COUPLING JAZZ WITH the Beach Boys isn't as far-out an idea as one might imagine, given the improvising potential available in Wilson's complex harmonies and unpredictable melodies. You'll find both used to the full extent on Vince Mendoza and John Abercrombie's "Don't Talk Put Your Head On My Shoulder," and Eliane Elias' medley of "Our Sweet Love/Friends." Interspersed among guest artists like Larry Carlton and the Yellowjackets is Clark Burroughs, the original lead tenor of the Hi Los, leading his a cappella group through five frustratingly brief snippets of beach classics.
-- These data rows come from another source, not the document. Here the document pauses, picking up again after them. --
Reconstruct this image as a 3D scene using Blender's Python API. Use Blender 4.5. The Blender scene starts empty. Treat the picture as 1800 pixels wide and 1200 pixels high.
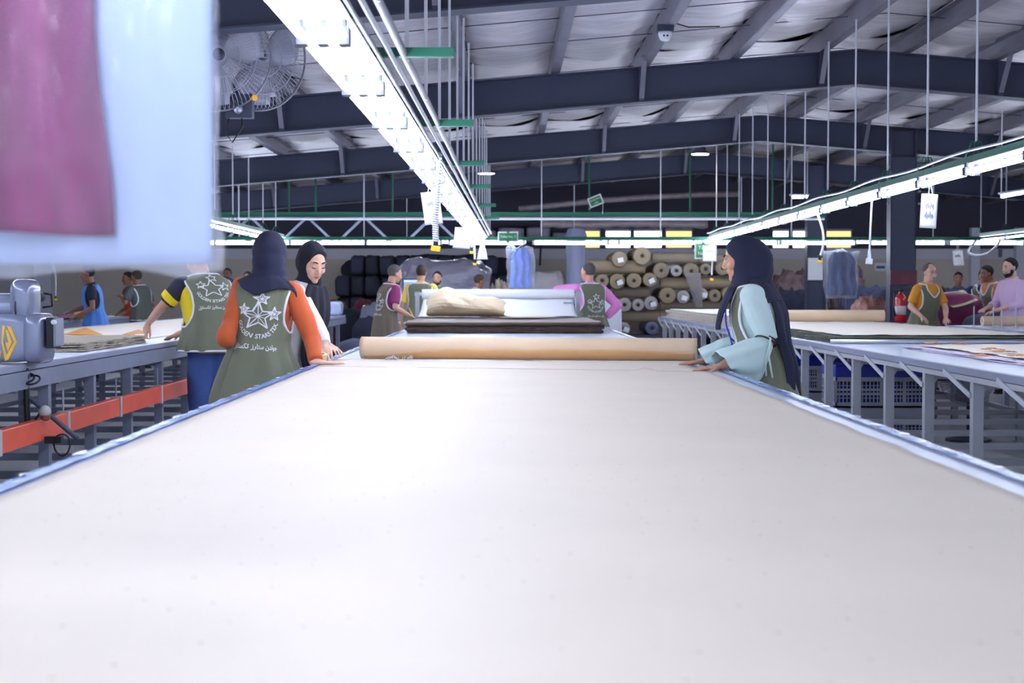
import bpy, bmesh, math, random
import numpy as np
from mathutils import Vector, Matrix, Euler, noise
from mathutils.bvhtree import BVHTree

random.seed(7)
rng = np.random.default_rng(7)
scene = bpy.context.scene
COL = scene.collection
R = math.radians

# ------------------------------------------------------------------ camera
FPX = 2650.0
CAM_Z = 1.333
cam_data = bpy.data.cameras.new('camera')
cam_data.sensor_width = 36.0
cam_data.lens = 36.0 * FPX / 1800.0
cam_data.clip_start = 0.05
cam_data.clip_end = 200
cam_data.dof.use_dof = True
cam_data.dof.focus_distance = 8.8
cam_data.dof.aperture_fstop = 4.6
cam = bpy.data.objects.new('camera', cam_data)
COL.objects.link(cam)
cam.location = (0, 0, CAM_Z)
cam.rotation_euler = (R(90 - 1.924), 0, R(-0.303))
scene.camera = cam
CAM_M = Euler(cam.rotation_euler).to_matrix()

# ------------------------------------------------------------------ world, exposure
world = bpy.data.worlds.new('daylight')
scene.world = world
world.use_nodes = True
wn = world.node_tree.nodes
wn['Background'].inputs['Color'].default_value = (0.72, 0.82, 1.0, 1)
wn['Background'].inputs['Strength'].default_value = 2.0
scene.view_settings.view_transform = 'Standard'
scene.view_settings.look = 'None'
scene.view_settings.gamma = 1.0
scene.view_settings.exposure = 0.14
scene.view_settings.use_curve_mapping = False
TUBE_STRENGTH = 30.0
scene.cycles.max_bounces = 6
scene.cycles.diffuse_bounces = 3
scene.cycles.glossy_bounces = 2
scene.cycles.transmission_bounces = 2
scene.cycles.transparent_max_bounces = 8
scene.cycles.caustics_reflective = False
scene.cycles.caustics_refractive = False
scene.cycles.use_light_tree = False


# ------------------------------------------------------------------ helpers
def at(px, py, Y):
    """world point seen at pixel (px, py) of the 1800x1200 frame, at depth Y"""
    d = CAM_M @ Vector(((px - 900) / FPX, (600 - py) / FPX, -1))
    k = Y / d.y
    return Vector((d.x * k, Y, CAM_Z + d.z * k))


def lin(c):
    out = []
    for v in c[:3]:
        v = v / 255.0
        out.append(v / 12.92 if v <= 0.04045 else ((v + 0.055) / 1.055) ** 2.4)
    return tuple(out) + (1.0,)


_mats = {}


def mat(name, rgb, rough=0.6, metal=0.0, var=0.0, scale=6.0, bump=0.0, bscale=40.0, emit=None, estr=0.0,
        trans=0.0, alpha=1.0, stretch=(1, 1, 1), spec=0.5, sheen=0.0, coat=0.0, rgb2=None):
    if name in _mats:
        return _mats[name]
    m = bpy.data.materials.new(name)
    m.use_nodes = True
    nt = m.node_tree
    n = nt.nodes
    b = n['Principled BSDF']
    c = lin(rgb)
    b.inputs['Base Color'].default_value = c
    b.inputs['Roughness'].default_value = rough
    b.inputs['Metallic'].default_value = metal
    b.inputs['Specular IOR Level'].default_value = spec
    b.inputs['Sheen Weight'].default_value = sheen
    b.inputs['Coat Weight'].default_value = coat
    if trans:
        b.inputs['Transmission Weight'].default_value = trans
    if alpha < 1:
        b.inputs['Alpha'].default_value = alpha
    if emit is not None:
        b.inputs['Emission Color'].default_value = lin(emit)
        b.inputs['Emission Strength'].default_value = estr
    if var or bump or rgb2:
        tc = n.new('ShaderNodeTexCoord')
        mp = n.new('ShaderNodeMapping')
        mp.inputs['Scale'].default_value = stretch
        nt.links.new(tc.outputs['Object'], mp.inputs['Vector'])
        if var or rgb2:
            nz = n.new('ShaderNodeTexNoise')
            nz.inputs['Scale'].default_value = scale
            nz.inputs['Detail'].default_value = 5
            nt.links.new(mp.outputs[0], nz.inputs['Vector'])
            mx = n.new('ShaderNodeMix')
            mx.data_type = 'RGBA'
            c2 = lin(rgb2) if rgb2 else tuple(min(1, v * (1 + var)) for v in c[:3]) + (1,)
            c1 = c if rgb2 else tuple(v * (1 - var) for v in c[:3]) + (1,)
            mx.inputs[6].default_value = c1
            mx.inputs[7].default_value = c2
            cr = n.new('ShaderNodeMapRange')
            cr.inputs[1].default_value = 0.3
            cr.inputs[2].default_value = 0.7
            nt.links.new(nz.outputs[0], cr.inputs[0])
            nt.links.new(cr.outputs[0], mx.inputs[0])
            nt.links.new(mx.outputs[2], b.inputs['Base Color'])
        if bump:
            nb = n.new('ShaderNodeTexNoise')
            nb.inputs['Scale'].default_value = bscale
            nb.inputs['Detail'].default_value = 4
            nt.links.new(mp.outputs[0], nb.inputs['Vector'])
            bp = n.new('ShaderNodeBump')
            bp.inputs['Strength'].default_value = bump
            bp.inputs['Distance'].default_value = 0.02
            nt.links.new(nb.outputs[0], bp.inputs['Height'])
            nt.links.new(bp.outputs[0], b.inputs['Normal'])
    _mats[name] = m
    return m


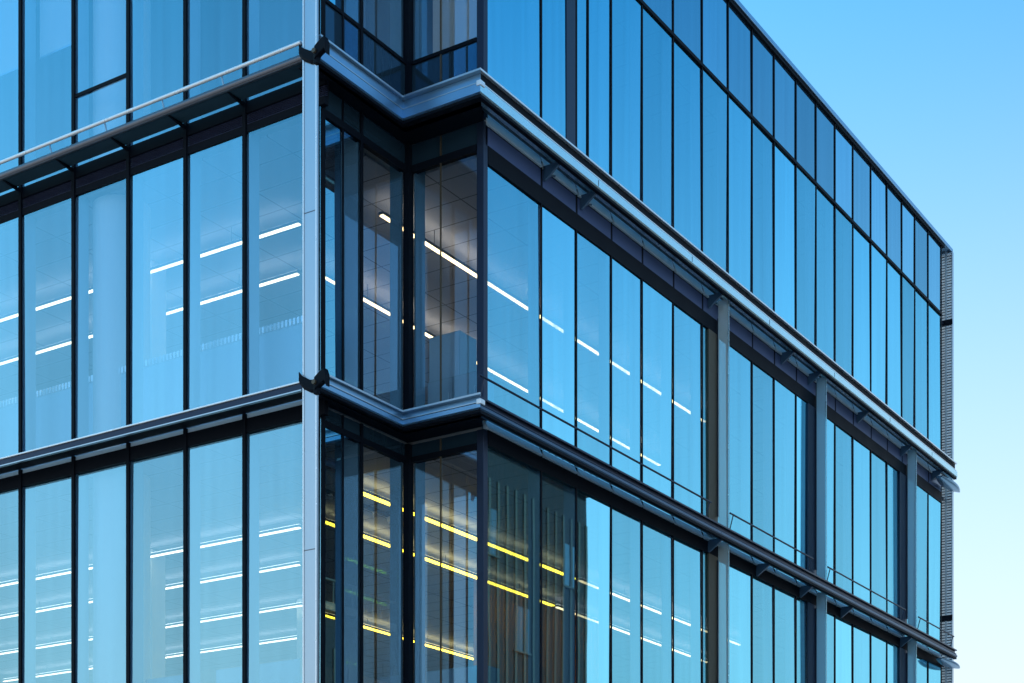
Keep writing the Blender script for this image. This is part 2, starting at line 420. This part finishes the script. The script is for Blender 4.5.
# left ledges
XL1 = -1.16
yf = YL - .5
lu = bpy.data.objects.new('ledge', None); COL.objects.link(lu); lu.parent = B
mb = MB(); mb.tube((XW, yf + .045, 13.62), (XL1, yf + .045, 13.62), .05, 16); mb.done('nosing', M['gunmetal'], lu, smooth=True)
box('top_plate', M['navy'], lu, XW, XL1, YL - .11, yf + .05, 13.652, 13.672)
box('soffit', M['teal'], lu, XW, XL1, YL - .10, yf + .06, 13.63, 13.65)
mb = MB(); mb.tube((XW, yf, 13.80), (XL1, yf, 13.80), .026, 14); r = mb.done('rail', M['white_metal'], lu, smooth=True)
for x in ML[:-1]:
    p = MB(); p.tube((x, yf + .01, 13.79), (x, yf + .06, 13.66), .012, 8); p.done('rail_post', M['alu_blue'], r)
    k = MB(); k.sweep([[(xx, YL - .05, 13.57), (xx, YL - .08, 13.57), (xx, yf + .12, 13.625), (xx, YL - .05, 13.625)] for xx in (x - .014, x + .014)])
    k.done('bracket', M['black'], lu)
ll = bpy.data.objects.new('ledge', None); COL.objects.link(ll); ll.parent = B
box('top_plate', M['white_metal'], ll, XW, XL1, YL - .05, yf, 9.40, 9.424, bevel=.006)
box('fascia', M['navy'], ll, XW, XL1, yf + .02, yf + .05, 9.315, 9.398)
box('lip', M['alu'], ll, XW, XL1, yf + .005, yf + .055, 9.297, 9.313)
mb = MB(); mb.sweep([[(x, YL - .05, 9.383), (x, yf + .056, 9.300), (x, yf + .056, 9.314), (x, YL - .05, 9.397)] for x in (XW, XL1)]); mb.done('soffit', M['black'], ll)

# ---------------------------------------------------------------- columns
def channel(parent_name, x0, x1, y0, y1, z0, z1, mat):
    c = MB(); c.box(x0, x1, y0, y1, z0, z1); return c.done(parent_name, M[mat], B, .008)
cc = channel('corner_column', -1.105, -.878, -2.52, -2.48, .2, 19.4, 'alu')
for xa in (-1.108, -.896):
    box('edge_strip', M['white_metal'], cc, xa, xa + .021, -2.530, -2.522, .2, 19.4)
for z in (7.2, 11.55, 15.9):
    box('splice', M['gunmetal'], cc, -1.085, -.898, -2.5225, -2.5202, z, z + .012)
for z in (13.66, 9.43):                                       # dark clamp where the ledges meet the column
    j = MB()
    j.sweep([[(x, -2.56, z + a), (x, -2.535, z + a - .03), (x, -2.535, z + a - .17), (x, -2.56, z + a - .13)] for x, a in ((-1.15, .10), (-1.08, .02), (-.96, -.05), (-.85, -.07))])
    j.sweep([[(x, -2.62, z + a), (x, -2.535, z + a), (x, -2.535, z + a - .16), (x, -2.62, z + a - .16)] for x, a in ((-.845, -.06), (-.77, -.01), (-.68, .03), (-.65, -.05))])
    j.box(-.87, -.805, -2.60, -2.534, z - .27, z - .14)
    j.done('column_clamp', M['black'], cc, .01)
    k = MB(); k.tube((-.83, -2.65, z - .13), (-.83, -2.61, z - .13), .03, 12); k.done('bolt', M['bronze'], cc, smooth=True)
for y, yd in ((7.25, 6.95), (11.67, 11.33), (16.90, 16.50)):
    for z0, z1 in ((9.49, 13.555), (Z_A0, 9.33)):
        m_ = 'blade_pale' if y < 8 else 'blade_blue'
        col = channel('blade_column', .075, .28, y, y + .035, z0, z1, m_)
        box('edge_strip', M['alu_cyan'], col, .268, .284, y - .008, y - .002, z0 + .01, z1 - .01)
        box('stay', M['navy'], col, .05, .073, y + .02, y + .05, z0 + .3, z1 - .3)
        box('pilaster_or_reflection', M['bronze' if y < 8 else 'navy'], B, .018, .046, yd, y + .06, z0 - .06 if z0 > 9 else z0, 12.975 if z0 > 9 else 9.085)  # dark strip with the blade column's mirror image put into its colour

# ---------------------------------------------------------------- far end: slatted screen, ledge tips, parapet
scr = bpy.data.objects.new('louvre_screen', None); COL.objects.link(scr); scr.parent = B
YS = YE + .52
for x0, x1 in ((-.20, -.06), (-.015, .10)):
    s_ = MB(); z = 1.0
    while z < 19.05:
        s_.box(x0, x1, YS, YS + .05, z, z + .042); z += .066
    s_.done('slat_panel', M['white_metal'], scr)
for x in (-.21, -.05, -.025, .11): box('screen_post', M['alu'], scr, x - .01, x + .01, YS - .01, YS + .06, .2, 19.11)
box('screen_back', M['steel_blue'], scr, -.22, .11, YS + .09, YS + .11, .2, 19.11)
for z in (17.36, 10.30): box('screen_band', M['black'], scr, -.22, .125, YS - .025, YS - .012, z, z + .13)
for z in (17.40, 13.2, 9.2): box('screen_stay', M['navy'], scr, -.12, -.08, YE + .01, YS - .03, z, z + .05)
box('coping', M['alu_blue'], B, -.35, .09, -.10, YE + .66, 19.12, 19.21, bevel=.01)
box('parapet', M['black'], B, -.06, .06, -.06, YE + .14, 19.055, 19.115)
for (x0, x1, y0, y1) in ((XW, XN + .0, YL - .09, YL + .35), (XN - .35, XN + .09, YL + .36, -.09), (XN + .1, -.36, -.09, .35)):
    box('coping', M['alu_blue'], B, x0, x1, y0, y1, 19.12, 19.21)
def blade(y0, y1, x0, x1, z, t, mat):
    """pointed lens-shaped wing past the end of a ledge: flat on top, curved below"""
    mb = MB(); rings = []; xc, hw = (x0 + x1) / 2, (x1 - x0) / 2
    for k in range(17):
        u = k / 16; w = max(.03, math.sin(math.pi * (.12 + .88 * u)) ** .8)
        cy = y0 + (y1 - y0) * u
        rings.append([(xc + hw * w * math.cos(a), cy, z + (t * w * math.sin(a) if math.sin(a) < 0 else t * .25 * w * math.sin(a))) for a in [2 * math.pi * i / 20 for i in range(20)]])
    mb.sweep(rings); return mb.done('ledge_wing', M[mat], B, smooth=True)
blade(18.6, 20.1, .06, .40, 13.38, .09, 'alu_blue')
blade(18.6, 20.1, .06, .40, 9.17, .08, 'alu_blue')

# ---------------------------------------------------------------- structure behind the glass
IN = .26
PLAN = [(XW + .2, YL + IN), (XN - .3, YL + IN), (XN - .3, .30), (-.26, .30), (-.26, YE - .05), (XW + .2, YE - .05)]
PLAN0 = [(XW + .05, YL + .07), (XN - .07, YL + .07), (XN - .07, .07), (-.07, .07), (-.07, YE - .02), (XW + .05, YE - .02)]
for zc, zf, cm in ((9.20, 9.42, 'ceiling'), (13.25, 13.62, 'ceiling'), (18.2, 19.02, 'ceiling_dark')):
    mb = MB(); mb.prism(PLAN0, zc + .03, zf); mb.done('floor_slab', M['concrete'], B)
    mb = MB(); mb.prism(PLAN, zc, zc + .028); mb.done('ceiling', M[cm], B)
mb = MB(); mb.prism(PLAN0, 4.6, 4.98); mb.done('floor_slab', M['concrete'], B)
for zf in (4.99, 9.43, 13.63):
    mb = MB(); mb.prism(PLAN, zf, zf + .02); mb.done('floor_finish', M['floor_in'], B)
for z0, z1 in ((5.01, 9.19), (9.45, 13.24), (13.65, 18.19)):
    box('core_wall', M['wall_in'], B, XW + .3, -12.4, 10.5, YE - .1, z0, z1)
box('side_wall', M['concrete'], B, XW - .05, XW + .04, YL, YE, 0, Z_TOP)
box('end_wall', M['concrete'], B, XW + .05, -.02, YE - .018, YE + .0, 0, Z_TOP)
mb = MB(); mb.prism([(XW + .06, YL + .03), (XN - .03, YL + .03), (XN - .03, .03), (-.03, .03), (-.03, YE - .03), (XW + .06, YE - .03)], .0, 4.58); mb.done('base_wall', M['navy'], B)
# blank storey behind the unlit top row of glass
mb = MB(); mb.prism([(XW + .3, .2), (-2.2, .2), (-2.2, YE - .2), (XW + .3, YE - .2)], 13.66, 18.18); mb.done('inner_room', M['cupboard_dark'], B)
# round columns just behind the left glass, square ones further in
for z0, z1 in ((5.01, 9.19), (9.45, 13.24), (13.65, 18.19)):
    mb = MB(); mb.tube((-5.60, -1.36, z0), (-5.60, -1.36, z1), .42, 32); mb.done('round_column', M['white'], B, smooth=True)
for x, y, z0, z1 in ((-6.68, .33, 9.45, 13.24), (-8.3, 1.95, 5.01, 9.19), (-8.3, 6.2, 5.01, 9.19)):
    mb = MB(); mb.box(x - .17, x + .17, y - .17, y + .17, z0, z1); mb.done('square_column', M['white'], B, .03)
# radiator casing with ribbed grille under the middle-storey windows
rc = box('radiator_casing', M['fin'], B, XW + .3, XN - .35, YL + .34, YL + .52, 9.46, 10.60)
g = MB(); x = XW + .3
while x < XN - .4:
    g.box(x, x + .035, YL + .32, YL + .54, 10.602, 10.69); x += .07
g.done('grille', M['white_metal'], rc)

M['timber'] = paint('timber', (.55, .27, .11), .8, 0, .3, 3, stretch=(1, 1, .1))
M['cupboard'] = paint('blue_grey_laminate', (.24, .40, .46), .5, 0, .06, 3)
sl_ = MB(); y = 6.5
while y < 11.5:
    sl_.box(-4.58, -4.50, y, y + .05, 5.02, 9.15); y += .15
sl_.done('slat_screen', M['timber'], B)

def cupboard(loc, w, d, h, label):
    t = thing('cupboard', label, 'cupboard', loc)
    box('carcass', M['cupboard'], t, -w / 2, w / 2, -d / 2, d / 2, .06, h)
    box('plinth', M['casing'], t, -w / 2 + .03, w / 2 - .03, -d / 2 + .03, d / 2 - .03, 0, .058)
    n = max(1, round(w / .5))
    for k in range(n):
        x0 = -w / 2 + k * w / n
        dr = box('door', M['fin'], t, x0 + .008, x0 + w / n - .008, -d / 2 - .02, -d / 2 - .002, .08, h - .02)
        box('handle', M['alu'], dr, x0 + w / n - .07, x0 + w / n - .05, -d / 2 - .045, -d / 2 - .022, h * .55, h * .55 + .16)
    return t
cupboard((-.80, .62, 9.451), .9, .36, .86, 'low blue grey cupboard against the middle notch window')
cupboard((-1.55, 1.5, 9.451), .55, .45, 1.9, 'tall blue grey cupboard behind the low one in the middle notch window')
cupboard((-.85, .75, 5.011), 1.0, .40, 1.15, 'blue grey cupboard at the foot of the lower notch window')

M['blind'] = paint('blind_fabric', (.72, .74, .74), .9, 0, .04, 6)
def roller_blind(label, plane, at, a0, a1, ztop, zbot):
    t = thing('roller_blind', label, 'roller blind', (at, (a0 + a1) / 2, ztop) if plane == 'x' else ((a0 + a1) / 2, at, ztop))
    w = (a1 - a0) / 2 - .05; h = ztop - zbot
    def p(name, m, half, z0, z1):
        if plane == 'x': box(name, M[m], t, -half, half, -w, w, z0, z1)
        else: box(name, M[m], t, -w, w, -half, half, z0, z1)
    p('cassette', 'alu', .04, -.08, 0); p('fabric', 'blind', .002, -h, -.082); p('bottom_bar', 'alu', .012, -h - .03, -h - .002)
roller_blind('pale half lowered roller blind in the top storey pane at the left picture edge', 'y', YL + .30, ML[2], ML[3], 17.3, 15.75)
roller_blind('pale half lowered roller blind in the top storey pane just left of the sash bar', 'y', YL + .30, ML[3], ML[4], 17.3, 15.75)
roller_blind('pale roller blind behind the top storey notch glass facing the viewer', 'y', .32, XN + .16, -.1, 17.3, 14.85)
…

The admirable project is unfortunately diluted by an overload of skim-milk jazzers like Don Grusin at the expense of bringing in more heavy hitters like Elias. The Blue Note label recently started releasing jazz interpretations of entire classic pop/rock albums--maybe this will inspire them to tackle Pet Sounds. Shortcomings aside, kudos to the label for getting jazzers to play something other than those goddamn, beat-to-death Gershwin/Porter/Kern standards.

--Dave McElfresh


TENDERLOIN

Tenderloin
Time Bomb

TENDERLOIN HAS A big, beefy, ear-piercing sound, like a sledge hammer bashing a cow skull; and as meaty as Captain Beefheart's saucy blues-rock shepherd's pie if it were still served today. The band is a prime filet-mignon blues-punk hybrid: equal parts Beefheart, Soundgarden and the Supersuckers churning on a slow-roasting spit. Sink your teeth into "Fat Side Up," a harp-driven ode to the 'Loins penchant for blood-dripping climactic delight. On "Lights Out" and "Pawn Shop," lead barker Ernie evokes the twisted-but-brilliant dementia of Beefheart fueled on late-night, juke-joint indiscretions. The speedy punk raunchiness of the hooch-guzzling "Bourbon" confirms the 'Loins preference for over-indulgent alcoholic libation and some damn serious head banging. This behemoth Austin four-piece even manages to mangle ZZ Top's "Precious and Grace" to dizzying effect.